Devant les journalistes, Alain Volle – porte-parole du collectif Stop Tricastin – a rappelé que “non seulement les riverains, mais aussi les travailleurs du nucléaire eux-mêmes sont très inquiets des conditions dans lesquelles ils travaillent“, avant de dénoncer la dangereuse pente prise par l’exploitant vers un “nucléaire low cost“ exclusivement guidé par “la quête au profit“ qui pousse EDF à systématiquement choisir “le moins-disant“ en matière de sûreté et en matière sociale, parce que le moins cher. Faute de compétences et de fonds nécessaires et à cause d’un recours accru à la sous-traitance, EDF paraît plus que jamais en difficulté pour effectuer correctement les lourds travaux du grand carénage, mais aussi les banales opérations de maintenance courantes.

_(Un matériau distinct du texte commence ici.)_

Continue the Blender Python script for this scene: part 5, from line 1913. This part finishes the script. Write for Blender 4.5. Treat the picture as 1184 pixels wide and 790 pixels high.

Et Alain Volle de rappeler pourquoi il est indispensable de se mobiliser contre la prolongation du réacteur n°1 de Tricastin : “On ne peut pas laisser passer la prolongation au-delà de 40 ans de ce réacteur fissuré, parce que si l’ASN le valide, comme c’est le plus pourri, bien entendu les autres suivront et seront aussi prolongés.“
Bien vue, cette remarque est une invitation puissante à faire converger les ressources et les énergies dans cette lutte contre la prolongation du Tricastin. Qui plus est, les prochains réacteurs à passer leurs quatrième visite décennale sont autre que Cruas 2, puis Bugey 2, situés dans la même région. Renforçons les liens entre les personnes en lutte pour la fermeture des centrales vieillissantes, afin de concentrer nos forces lors de chaque visite décennale à venir. Convergeons tous au Tricastin pendant les cinq mois de visite décennale restant afin d’aider les groupes locaux à lutter contre la prolongation.